Pujo pujo tentang proyek enam puluh milyar. Proyek yang sudah ditender. Proyek pusat kulineri di lahan bekas pasar ikan peunayong.
Saya nggak percaya aja media se”topcer” itu masih berkutat seperti corong humas dalam mengemas berita. Berita pasaran yang anak baru hafal lima we satu ha bisa menulisnya jauh lebih baik.
Saya tak ingin menyebut nama media itu. Takut terhubung masa lalunya saya kala menjadi tukang aduk semen untuk menyusun bata bangunannya
Cuma saya nanar menatap nama reporter yang menuliskannya karena tidak memakai inisial. Kalau mencantumkan inisial mungkin saya harus mengeja agar ketemu dengan sosoknya.

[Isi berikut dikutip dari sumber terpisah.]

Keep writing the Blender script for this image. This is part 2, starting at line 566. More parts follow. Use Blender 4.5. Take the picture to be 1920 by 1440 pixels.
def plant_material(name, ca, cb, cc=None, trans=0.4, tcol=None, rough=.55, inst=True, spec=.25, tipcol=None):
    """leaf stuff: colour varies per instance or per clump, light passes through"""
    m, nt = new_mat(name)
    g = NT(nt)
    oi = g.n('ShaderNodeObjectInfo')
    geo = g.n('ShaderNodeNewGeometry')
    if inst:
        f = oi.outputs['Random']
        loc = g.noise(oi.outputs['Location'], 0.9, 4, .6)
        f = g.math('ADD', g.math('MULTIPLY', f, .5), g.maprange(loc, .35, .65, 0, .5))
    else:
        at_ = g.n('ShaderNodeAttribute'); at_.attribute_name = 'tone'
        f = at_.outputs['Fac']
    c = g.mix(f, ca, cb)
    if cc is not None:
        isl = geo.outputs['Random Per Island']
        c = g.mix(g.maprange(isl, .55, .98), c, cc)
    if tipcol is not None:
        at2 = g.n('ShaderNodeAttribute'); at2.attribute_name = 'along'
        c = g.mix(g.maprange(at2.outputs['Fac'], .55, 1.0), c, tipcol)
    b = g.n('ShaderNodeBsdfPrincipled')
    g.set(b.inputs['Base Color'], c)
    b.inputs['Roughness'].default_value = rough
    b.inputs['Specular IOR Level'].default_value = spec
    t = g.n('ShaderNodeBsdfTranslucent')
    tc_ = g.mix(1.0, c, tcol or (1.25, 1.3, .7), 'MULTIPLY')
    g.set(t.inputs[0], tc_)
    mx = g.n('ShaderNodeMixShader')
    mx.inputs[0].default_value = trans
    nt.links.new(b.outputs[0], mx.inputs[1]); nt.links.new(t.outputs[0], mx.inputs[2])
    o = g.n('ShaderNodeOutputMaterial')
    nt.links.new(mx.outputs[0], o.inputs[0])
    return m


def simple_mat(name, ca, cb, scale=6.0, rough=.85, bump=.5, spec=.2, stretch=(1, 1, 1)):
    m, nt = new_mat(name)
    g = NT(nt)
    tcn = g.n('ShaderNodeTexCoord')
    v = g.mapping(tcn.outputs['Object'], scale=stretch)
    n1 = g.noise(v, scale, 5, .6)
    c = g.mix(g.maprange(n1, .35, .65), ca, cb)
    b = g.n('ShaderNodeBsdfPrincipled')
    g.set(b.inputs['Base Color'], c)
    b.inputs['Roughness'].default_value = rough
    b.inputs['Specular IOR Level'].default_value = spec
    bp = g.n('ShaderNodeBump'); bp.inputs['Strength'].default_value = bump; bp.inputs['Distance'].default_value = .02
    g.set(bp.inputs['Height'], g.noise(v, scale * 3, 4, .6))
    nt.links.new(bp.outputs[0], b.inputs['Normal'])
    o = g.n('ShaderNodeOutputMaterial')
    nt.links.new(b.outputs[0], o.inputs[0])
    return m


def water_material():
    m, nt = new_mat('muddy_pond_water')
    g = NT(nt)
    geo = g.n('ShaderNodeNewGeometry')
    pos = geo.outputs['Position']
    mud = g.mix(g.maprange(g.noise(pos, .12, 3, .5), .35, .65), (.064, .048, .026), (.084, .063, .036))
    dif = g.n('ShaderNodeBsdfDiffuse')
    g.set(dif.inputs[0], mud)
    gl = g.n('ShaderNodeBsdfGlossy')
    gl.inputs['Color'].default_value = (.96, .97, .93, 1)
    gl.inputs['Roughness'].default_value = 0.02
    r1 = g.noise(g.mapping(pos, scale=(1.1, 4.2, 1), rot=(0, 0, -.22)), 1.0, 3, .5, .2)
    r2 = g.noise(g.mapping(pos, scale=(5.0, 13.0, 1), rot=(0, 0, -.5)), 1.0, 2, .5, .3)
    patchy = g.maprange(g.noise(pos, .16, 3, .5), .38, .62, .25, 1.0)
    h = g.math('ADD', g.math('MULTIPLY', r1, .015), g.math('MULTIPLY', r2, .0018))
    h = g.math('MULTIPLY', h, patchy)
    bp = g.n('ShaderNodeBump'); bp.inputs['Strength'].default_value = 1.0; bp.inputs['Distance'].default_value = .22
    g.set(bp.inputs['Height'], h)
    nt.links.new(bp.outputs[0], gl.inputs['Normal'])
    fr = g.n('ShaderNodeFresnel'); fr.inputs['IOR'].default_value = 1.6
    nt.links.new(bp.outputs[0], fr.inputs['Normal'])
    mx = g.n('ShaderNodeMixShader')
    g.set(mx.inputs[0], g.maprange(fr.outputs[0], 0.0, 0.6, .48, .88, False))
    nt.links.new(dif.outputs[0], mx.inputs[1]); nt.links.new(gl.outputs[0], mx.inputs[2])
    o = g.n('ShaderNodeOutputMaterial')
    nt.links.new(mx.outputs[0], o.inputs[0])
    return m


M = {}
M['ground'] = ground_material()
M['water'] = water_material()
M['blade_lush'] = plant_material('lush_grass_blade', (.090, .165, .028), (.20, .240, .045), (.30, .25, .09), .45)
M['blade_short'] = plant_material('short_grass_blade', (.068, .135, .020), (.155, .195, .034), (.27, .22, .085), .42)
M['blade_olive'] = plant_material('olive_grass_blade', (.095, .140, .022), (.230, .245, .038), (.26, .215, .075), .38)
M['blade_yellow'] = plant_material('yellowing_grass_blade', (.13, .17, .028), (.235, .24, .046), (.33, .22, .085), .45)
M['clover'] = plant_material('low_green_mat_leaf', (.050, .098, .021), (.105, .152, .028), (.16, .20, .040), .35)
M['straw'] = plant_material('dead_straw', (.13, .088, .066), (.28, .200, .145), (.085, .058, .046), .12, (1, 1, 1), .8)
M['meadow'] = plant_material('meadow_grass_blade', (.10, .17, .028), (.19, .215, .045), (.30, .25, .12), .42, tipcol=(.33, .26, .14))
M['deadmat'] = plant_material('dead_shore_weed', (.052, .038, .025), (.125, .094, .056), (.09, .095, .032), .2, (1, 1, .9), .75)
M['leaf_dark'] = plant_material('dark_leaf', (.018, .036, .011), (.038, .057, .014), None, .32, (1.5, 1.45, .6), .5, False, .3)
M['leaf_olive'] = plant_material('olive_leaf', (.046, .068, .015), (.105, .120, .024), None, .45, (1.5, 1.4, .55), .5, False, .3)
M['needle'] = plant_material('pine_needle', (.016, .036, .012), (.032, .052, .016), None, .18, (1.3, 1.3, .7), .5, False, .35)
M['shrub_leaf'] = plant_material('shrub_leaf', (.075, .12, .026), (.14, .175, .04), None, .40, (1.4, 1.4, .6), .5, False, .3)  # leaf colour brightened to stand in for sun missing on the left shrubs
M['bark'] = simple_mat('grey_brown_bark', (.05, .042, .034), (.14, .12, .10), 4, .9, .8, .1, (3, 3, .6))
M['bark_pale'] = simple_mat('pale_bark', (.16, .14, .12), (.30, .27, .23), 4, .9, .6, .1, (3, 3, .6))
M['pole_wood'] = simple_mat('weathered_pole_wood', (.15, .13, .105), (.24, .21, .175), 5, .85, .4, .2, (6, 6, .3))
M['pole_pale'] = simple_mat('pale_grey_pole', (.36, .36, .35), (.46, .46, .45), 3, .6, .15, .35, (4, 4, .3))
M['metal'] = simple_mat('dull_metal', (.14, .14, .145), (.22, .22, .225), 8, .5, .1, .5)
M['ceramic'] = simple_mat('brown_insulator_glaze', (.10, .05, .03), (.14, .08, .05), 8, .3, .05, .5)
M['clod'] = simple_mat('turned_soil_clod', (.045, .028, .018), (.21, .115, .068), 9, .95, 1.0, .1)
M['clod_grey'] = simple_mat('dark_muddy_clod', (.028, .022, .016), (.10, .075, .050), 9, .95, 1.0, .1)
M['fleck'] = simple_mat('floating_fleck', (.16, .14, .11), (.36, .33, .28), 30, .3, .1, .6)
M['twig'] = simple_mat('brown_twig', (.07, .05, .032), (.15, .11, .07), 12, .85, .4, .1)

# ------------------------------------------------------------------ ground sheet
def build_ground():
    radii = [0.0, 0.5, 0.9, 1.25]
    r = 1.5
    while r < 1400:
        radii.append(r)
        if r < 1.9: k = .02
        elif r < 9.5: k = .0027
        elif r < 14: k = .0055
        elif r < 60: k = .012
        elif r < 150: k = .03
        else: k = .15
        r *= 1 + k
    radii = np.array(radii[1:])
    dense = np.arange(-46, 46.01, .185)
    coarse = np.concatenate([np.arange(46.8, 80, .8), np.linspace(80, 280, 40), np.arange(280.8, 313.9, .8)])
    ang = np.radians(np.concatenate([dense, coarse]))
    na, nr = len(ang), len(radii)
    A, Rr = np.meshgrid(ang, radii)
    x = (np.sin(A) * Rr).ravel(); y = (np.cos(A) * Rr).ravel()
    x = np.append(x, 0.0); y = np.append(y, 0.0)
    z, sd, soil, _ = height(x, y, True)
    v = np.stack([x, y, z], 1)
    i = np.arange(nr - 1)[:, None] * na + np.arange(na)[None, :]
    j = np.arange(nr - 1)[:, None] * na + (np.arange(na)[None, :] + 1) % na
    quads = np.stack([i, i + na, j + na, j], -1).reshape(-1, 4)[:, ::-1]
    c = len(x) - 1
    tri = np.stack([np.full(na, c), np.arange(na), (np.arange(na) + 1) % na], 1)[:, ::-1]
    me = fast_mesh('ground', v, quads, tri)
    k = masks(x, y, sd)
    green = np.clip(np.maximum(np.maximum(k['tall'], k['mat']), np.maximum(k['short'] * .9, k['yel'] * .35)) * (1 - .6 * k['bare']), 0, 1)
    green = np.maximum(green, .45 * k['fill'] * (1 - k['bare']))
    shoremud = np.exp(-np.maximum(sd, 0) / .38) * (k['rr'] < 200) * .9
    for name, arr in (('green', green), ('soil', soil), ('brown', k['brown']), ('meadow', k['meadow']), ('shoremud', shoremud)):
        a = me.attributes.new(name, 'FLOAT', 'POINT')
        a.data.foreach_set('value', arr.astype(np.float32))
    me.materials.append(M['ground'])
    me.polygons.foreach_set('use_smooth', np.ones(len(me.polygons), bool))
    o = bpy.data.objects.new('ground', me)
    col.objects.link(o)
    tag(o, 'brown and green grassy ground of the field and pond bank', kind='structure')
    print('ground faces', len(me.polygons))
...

Ini sudah benderang. Benderang pula ketika saya mendehem… kok nggak ada unsur investigatornya. Tulisan standar setelah tiga puluh tahun lebih media itu menjadi bangunan menterang.
Kekecewaan saya makin bertambah kala melihat banner foto sederet pejabat mengelilingi kertas blueprint di atas sebuah meja dan takzim mendengar ocehan atasannya yang berbaju batik digantungi emblom didadanya.
Ocehan tentang pemanfaatan lahan bekas bangunan pasar ikan yang masuk dalam program revitalisasi krueng aceh untuk dijadikan pusat kuliner
“Tempat akan dijadikan pusat kuliner sebagai sambungan program-program yang dulu pernah diagendakan”
Ocehan pakai kata insya allah dan doa dukungan untuk dilaksanaan tahun ini.
Doa yang saya balas lewat bisikan semoga sang pejabat itu selamat wobaksot. Selamat agar tidak soh.
Doa yang sama tapi bukan dalam bisik dari anak asok lhok penjual eungkot di pasar mahirah yang menghunus kemarahan ke balai kota. Pedagang eungkot yang merampok lahan di mulut gerbang tempat pelelangan ikan Lampulo dua bulan lalu
Pedagang ikan yang membuncahkan sorak terzalimi dan karena hidupnya terpinggirkan di pasar mahirah.
Tentu saja sorak buncah ini tidak hanya datang dari pedagang ikan. Pedagang sayur dan buah juga bersorak dalam doa karena raseukinya menguap dan lebih banyak menerawang mengingat masa indah hidupnya di peunayong.
Pedagang yang ditelantarkan harapan hidupnya ketika para pejabat kota itu membentang peta proyek di bekas lahan raseuki mereka dulunya dan telah tertutup jalan untuk pulang.
Jalan yang ditutup oleh proyek berpuluh milyar dengan harapan pendapatan daerah dan perbaikan kehidupan warga kota akan meningkat. Entah basis apa yang dijadikan pijakan perbaikan hidup ini.
Saya nggak tahu karena tidak menemukannya dalam pelajaran ekonomi micro.
Tidak hanya anak pasar mahirah yang bersorak terzalimi. Anak pemakai jalan Lambhuk – Ulee Kareng juga menjeritkan kemacetan karena janji pelebaran jalan tak kunjung datang dalam janji yang terselubung dalam pembenaran tak ada dana pembebasan lahan.
Jalan yang kalau Anda datang dan pulang di pagi dan sore harus memubazirkan usia oleh macet yang berpilin-pilin. Dan akan dikenang oleh para pemakainya ketika si pejabat wobaksot sebagai janji palsu.
Tentu bukan janji palsu untuk banyak “jamee” yang di”peumulia” pejabat. “Jamee” yang digamit ke keude “kupi saring” sekelas Sandiago Uno. Yang memberi acungan jempol dalam gelak kenikmatan mengangkat adukan saringan kain ke gelas kopi.
Bukan pula tentang janji pencairan dana tunjangan prestasi kerja yang dihimpun berdasarkan absensi atau daftar kehadiran Tunjangan yang ngadat selama lima bulan terakhir dan baru terbayarkan untuk satu bulan.
Tunjangan tak terbayar yang kini menjadi jerit aparat sipil negara di lingkungan pemerintah kota. Jerit utang yang tak berani dijadikan demo karena bisa mengancam posisi jabatan dan lingkungan kerja mereka.
Utang tentang akurasi absensi yang ditebus lewat eska para kepala tata usaha di masing-masing tupoksi kerja.
Dan bukan janji palsu juga untuk benderangnya Banda Aceh oleh siraman lampu led strip.
Lampu led strip dan kupi saring yang menjadi tema dibanyak media untuk menyenangkan si pejabat. Bukan pasar mahirah dan jalan lambhuek – ule kareng yang membuat miris.